But conservative columnist David Brooks, in a Times column on Friday, wrote that some GOP senators thought Trump "might be suffering from early Alzheimer's" following their Wednesday lunch meeting.
"The Republican senators went to the White House and saw a president so repetitive and rambling, some thought he might be suffering from early Alzheimer's," Brooks wrote. "But they know which way the wind is blowing. They gave him a standing ovation."
That ovation was referencing what both Trump and other GOP senators spoke of following the meeting. Republican Sen. John Kennedy of Louisiana first told reporters that senators gave Trump "three standing ovations," which Trump later tweeted about Wednesday morning in an attempt to deflect from Corker and Flake's criticism.
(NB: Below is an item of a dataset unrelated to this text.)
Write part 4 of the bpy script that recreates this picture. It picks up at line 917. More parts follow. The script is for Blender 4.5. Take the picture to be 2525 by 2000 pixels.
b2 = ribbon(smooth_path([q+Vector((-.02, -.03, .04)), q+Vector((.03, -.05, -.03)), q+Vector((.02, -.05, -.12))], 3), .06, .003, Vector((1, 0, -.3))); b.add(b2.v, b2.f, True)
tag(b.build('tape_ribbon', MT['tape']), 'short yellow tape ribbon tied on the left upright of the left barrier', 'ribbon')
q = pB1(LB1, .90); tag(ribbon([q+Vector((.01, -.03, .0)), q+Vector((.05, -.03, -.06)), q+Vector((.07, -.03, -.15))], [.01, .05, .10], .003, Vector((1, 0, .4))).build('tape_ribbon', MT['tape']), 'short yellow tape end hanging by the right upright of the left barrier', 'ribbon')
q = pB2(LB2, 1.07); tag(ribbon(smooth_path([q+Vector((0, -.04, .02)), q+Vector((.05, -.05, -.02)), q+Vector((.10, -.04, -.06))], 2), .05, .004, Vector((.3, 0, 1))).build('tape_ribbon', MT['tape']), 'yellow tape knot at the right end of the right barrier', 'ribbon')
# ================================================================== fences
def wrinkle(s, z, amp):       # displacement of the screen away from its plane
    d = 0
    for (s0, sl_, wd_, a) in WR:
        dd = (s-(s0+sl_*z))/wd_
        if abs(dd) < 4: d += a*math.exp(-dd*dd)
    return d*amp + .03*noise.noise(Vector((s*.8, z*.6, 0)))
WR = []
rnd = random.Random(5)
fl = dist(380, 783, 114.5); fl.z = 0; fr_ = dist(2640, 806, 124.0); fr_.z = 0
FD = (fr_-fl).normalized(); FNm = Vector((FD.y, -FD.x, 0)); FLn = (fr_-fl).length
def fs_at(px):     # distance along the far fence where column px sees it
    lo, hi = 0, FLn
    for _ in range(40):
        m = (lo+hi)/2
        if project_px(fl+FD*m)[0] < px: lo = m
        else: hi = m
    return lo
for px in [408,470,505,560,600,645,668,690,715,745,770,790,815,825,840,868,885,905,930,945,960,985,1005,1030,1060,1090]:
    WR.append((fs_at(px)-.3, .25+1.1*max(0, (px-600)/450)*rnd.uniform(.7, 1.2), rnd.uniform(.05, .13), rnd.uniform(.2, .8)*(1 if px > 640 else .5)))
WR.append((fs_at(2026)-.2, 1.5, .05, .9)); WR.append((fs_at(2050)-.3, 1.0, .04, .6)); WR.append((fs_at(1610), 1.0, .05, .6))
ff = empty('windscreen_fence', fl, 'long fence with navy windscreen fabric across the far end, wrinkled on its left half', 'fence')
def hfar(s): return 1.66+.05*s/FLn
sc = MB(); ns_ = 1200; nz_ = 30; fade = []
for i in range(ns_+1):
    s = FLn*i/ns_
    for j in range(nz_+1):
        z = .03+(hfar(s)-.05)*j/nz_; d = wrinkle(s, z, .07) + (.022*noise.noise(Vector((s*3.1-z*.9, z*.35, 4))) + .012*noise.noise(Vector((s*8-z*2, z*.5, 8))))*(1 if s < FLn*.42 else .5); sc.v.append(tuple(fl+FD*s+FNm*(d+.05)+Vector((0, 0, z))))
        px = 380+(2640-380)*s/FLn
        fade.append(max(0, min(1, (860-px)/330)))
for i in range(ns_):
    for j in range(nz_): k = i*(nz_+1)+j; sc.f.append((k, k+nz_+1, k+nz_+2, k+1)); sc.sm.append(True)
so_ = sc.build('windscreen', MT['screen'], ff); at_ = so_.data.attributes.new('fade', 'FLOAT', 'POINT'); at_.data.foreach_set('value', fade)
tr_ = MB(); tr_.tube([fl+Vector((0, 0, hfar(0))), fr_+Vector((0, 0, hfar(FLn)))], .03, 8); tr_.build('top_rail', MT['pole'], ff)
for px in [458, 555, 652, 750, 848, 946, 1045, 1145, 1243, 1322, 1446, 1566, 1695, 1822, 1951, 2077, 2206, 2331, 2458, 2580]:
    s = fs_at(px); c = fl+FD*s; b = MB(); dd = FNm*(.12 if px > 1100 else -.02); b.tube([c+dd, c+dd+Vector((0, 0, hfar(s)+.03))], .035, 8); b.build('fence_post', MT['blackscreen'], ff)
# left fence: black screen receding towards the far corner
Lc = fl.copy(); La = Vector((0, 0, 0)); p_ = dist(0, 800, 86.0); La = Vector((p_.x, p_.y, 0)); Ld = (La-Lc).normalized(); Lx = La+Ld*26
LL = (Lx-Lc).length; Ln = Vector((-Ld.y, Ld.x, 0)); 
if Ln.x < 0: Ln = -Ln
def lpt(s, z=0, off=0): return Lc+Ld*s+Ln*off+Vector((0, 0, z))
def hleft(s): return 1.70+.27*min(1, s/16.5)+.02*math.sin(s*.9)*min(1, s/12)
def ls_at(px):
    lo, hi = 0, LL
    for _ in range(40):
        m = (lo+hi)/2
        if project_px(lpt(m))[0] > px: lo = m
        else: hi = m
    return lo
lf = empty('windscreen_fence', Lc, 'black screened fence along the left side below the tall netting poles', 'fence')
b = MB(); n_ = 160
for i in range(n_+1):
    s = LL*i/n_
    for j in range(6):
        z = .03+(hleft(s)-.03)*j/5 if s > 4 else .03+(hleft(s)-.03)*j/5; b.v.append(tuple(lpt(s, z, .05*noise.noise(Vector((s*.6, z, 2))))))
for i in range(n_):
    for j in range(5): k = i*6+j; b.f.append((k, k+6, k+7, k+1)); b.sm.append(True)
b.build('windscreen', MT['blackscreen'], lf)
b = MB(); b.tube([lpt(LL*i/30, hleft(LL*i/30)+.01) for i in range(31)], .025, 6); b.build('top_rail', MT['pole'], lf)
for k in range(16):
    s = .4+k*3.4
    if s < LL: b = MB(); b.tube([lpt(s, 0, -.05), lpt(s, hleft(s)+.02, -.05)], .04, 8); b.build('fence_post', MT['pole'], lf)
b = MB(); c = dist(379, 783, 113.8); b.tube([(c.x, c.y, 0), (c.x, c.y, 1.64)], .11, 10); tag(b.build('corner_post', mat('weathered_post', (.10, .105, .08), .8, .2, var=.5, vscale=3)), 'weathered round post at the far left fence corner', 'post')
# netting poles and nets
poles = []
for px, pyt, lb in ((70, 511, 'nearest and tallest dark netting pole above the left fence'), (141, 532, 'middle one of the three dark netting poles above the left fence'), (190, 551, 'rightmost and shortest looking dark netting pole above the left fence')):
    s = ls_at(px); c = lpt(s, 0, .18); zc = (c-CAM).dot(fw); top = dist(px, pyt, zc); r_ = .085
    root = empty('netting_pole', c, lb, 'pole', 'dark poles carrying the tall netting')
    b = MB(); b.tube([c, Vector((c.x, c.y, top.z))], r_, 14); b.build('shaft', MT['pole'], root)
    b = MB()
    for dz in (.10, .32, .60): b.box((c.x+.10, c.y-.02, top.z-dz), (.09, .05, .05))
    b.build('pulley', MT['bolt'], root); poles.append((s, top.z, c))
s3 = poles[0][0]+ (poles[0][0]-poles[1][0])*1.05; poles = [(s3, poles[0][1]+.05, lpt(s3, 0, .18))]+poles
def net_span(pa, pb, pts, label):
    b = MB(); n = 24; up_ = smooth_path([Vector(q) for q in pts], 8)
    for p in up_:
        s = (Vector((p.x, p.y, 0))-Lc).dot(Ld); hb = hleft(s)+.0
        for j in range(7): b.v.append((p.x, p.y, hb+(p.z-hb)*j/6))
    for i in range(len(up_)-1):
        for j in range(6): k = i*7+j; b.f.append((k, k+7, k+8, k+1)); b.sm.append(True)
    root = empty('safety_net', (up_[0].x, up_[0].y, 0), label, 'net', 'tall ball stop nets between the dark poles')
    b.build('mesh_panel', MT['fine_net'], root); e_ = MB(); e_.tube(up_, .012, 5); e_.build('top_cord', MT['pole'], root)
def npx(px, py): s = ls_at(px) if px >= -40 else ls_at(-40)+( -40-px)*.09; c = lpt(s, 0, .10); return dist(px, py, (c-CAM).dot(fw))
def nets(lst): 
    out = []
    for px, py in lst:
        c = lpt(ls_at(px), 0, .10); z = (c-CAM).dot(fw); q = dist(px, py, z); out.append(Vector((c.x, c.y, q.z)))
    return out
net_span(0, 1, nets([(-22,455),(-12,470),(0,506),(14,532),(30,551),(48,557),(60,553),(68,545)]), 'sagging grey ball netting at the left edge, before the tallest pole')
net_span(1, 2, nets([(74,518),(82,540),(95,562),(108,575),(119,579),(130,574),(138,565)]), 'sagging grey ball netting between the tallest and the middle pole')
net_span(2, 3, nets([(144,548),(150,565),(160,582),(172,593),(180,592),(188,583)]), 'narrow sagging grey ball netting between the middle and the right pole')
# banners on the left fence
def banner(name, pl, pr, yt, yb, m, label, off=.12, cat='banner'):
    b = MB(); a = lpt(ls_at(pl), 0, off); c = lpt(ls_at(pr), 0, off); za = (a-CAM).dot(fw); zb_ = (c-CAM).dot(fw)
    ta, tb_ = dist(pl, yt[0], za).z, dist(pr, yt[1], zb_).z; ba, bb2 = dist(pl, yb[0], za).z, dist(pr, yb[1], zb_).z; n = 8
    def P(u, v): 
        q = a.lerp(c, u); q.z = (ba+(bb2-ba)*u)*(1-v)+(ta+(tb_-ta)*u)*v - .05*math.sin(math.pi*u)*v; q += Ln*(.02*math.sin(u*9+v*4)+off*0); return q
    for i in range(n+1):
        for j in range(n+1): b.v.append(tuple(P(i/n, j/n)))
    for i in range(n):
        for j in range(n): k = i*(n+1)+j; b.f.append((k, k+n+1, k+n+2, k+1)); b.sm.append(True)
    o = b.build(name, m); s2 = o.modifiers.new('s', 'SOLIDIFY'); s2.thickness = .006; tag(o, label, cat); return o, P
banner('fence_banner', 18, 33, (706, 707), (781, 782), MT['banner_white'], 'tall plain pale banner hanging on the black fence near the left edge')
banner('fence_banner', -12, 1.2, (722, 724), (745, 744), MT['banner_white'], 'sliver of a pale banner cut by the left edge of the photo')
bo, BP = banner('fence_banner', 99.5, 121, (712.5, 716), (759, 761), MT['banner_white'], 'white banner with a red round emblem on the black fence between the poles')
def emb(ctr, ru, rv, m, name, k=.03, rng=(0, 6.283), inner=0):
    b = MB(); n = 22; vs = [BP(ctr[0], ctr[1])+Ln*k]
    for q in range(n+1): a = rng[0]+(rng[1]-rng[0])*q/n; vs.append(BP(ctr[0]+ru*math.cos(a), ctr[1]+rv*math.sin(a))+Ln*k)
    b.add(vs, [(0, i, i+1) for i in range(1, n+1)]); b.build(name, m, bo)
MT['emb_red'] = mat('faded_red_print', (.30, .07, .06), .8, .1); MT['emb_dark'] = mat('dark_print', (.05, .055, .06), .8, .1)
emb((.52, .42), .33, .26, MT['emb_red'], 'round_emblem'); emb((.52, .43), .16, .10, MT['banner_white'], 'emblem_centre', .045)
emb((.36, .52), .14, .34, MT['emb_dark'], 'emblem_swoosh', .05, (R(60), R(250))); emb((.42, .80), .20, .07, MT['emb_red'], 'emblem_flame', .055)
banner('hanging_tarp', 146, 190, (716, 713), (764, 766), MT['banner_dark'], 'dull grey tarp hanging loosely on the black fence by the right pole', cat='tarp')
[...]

"The meeting with Republican Senators yesterday, outside of Flake and Corker, was a love fest with standing ovations and great ideas for USA!" Trump tweeted, adding in a follow-up tweet that, "Jeff Flake, with an 18% approval rating in Arizona, said "a lot of my colleagues have spoken out." Really, they just gave me a standing O!"
Earlier this week, BuzzFeed reported that Democrats, such as Rep. Jackie Speier of California, are actually going as far as calling psychologists to discuss the president's mental state. One psychiatric professor at Yale said about half a dozen lawmakers had contacted her over the past several months.